Customer service may well be the secret sauce to a sustainable competitive edge, and Andy Sernovitz gives great examples in his 12.26.13 newsletter “I Wish I’d Thought of That.” My three favorites are about e-commerce but the strategy and mindset behind them can be applied to any business.

1. Help them make room

IKEA knows that one of the biggest reasons people don’t buy new furniture is the hassle of getting rid of their old furniture. So the company offered to sell it for them. For their Second Hand campaign, IKEA featured their customers’ actual names, numbers, and old furniture in their ads. Then, they opened their Facebook page for other customers to sell their stuff online in a “virtual flea market” on Sundays.

The lesson: That’s doing much more than just making room for a new couch — it’s creating an amazing customer service story for everyone who sells something through IKEA.

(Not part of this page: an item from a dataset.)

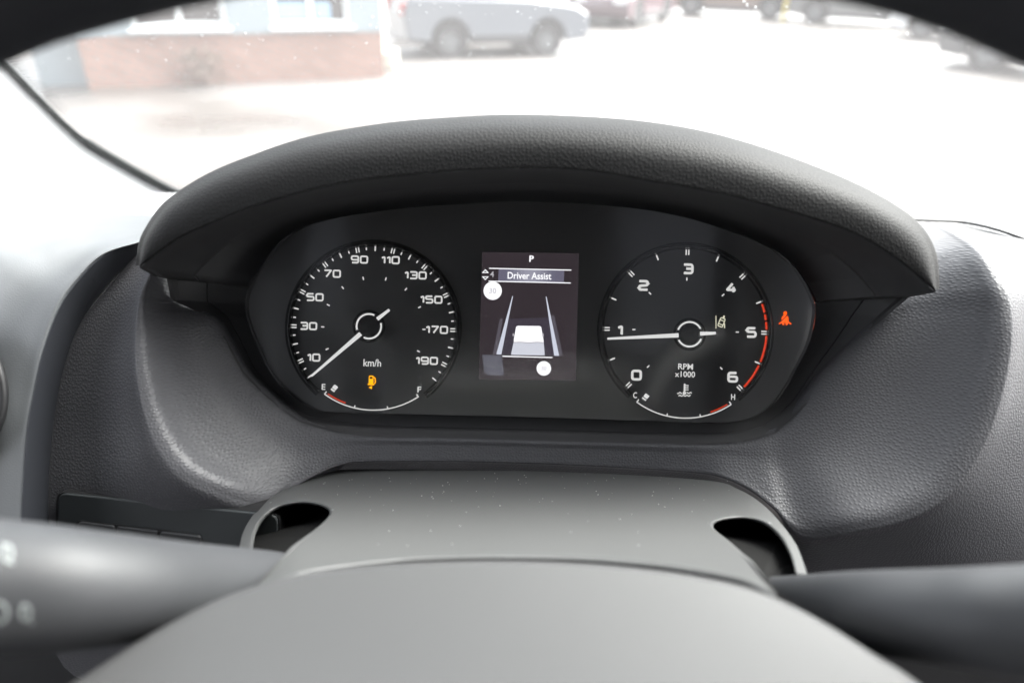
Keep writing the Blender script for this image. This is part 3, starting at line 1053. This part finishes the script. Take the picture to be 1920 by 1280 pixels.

2. Help them make a decision

It’s a pain to exchange a treadmill. So when you buy one, you want to make sure it’s exactly what you want. At Fitness in Motion in Austin, they don’t think the couple minutes you typically spend testing out a machine at other stores is enough to help you make a decision. So they tell potential customers to use their store like a gym: Come by whenever, do their normal workout, and find the machine that works for them before they buy it.

The lesson: This helps customers feel better about their purchase. But more importantly, it gives Fitness in Motion a chance to build relationships and trust with the customers coming in day after day.

3. Help give them peace of mind

If you’ve ever bought a prom dress (disclosure: I’ve bought zero), you know that showing up to prom with the same dress as someone else is a big fear. At some formal wear shops, they help girls avoid this high school nightmare by asking each customer which event they’re wearing the dress to and checking their database for repeats. That way, their customers can be much more confident about pulling the trigger and buying the dress.

The lesson: You already keep a lot of data about your customers for market research, product development, and ordering — why not use it to help them too?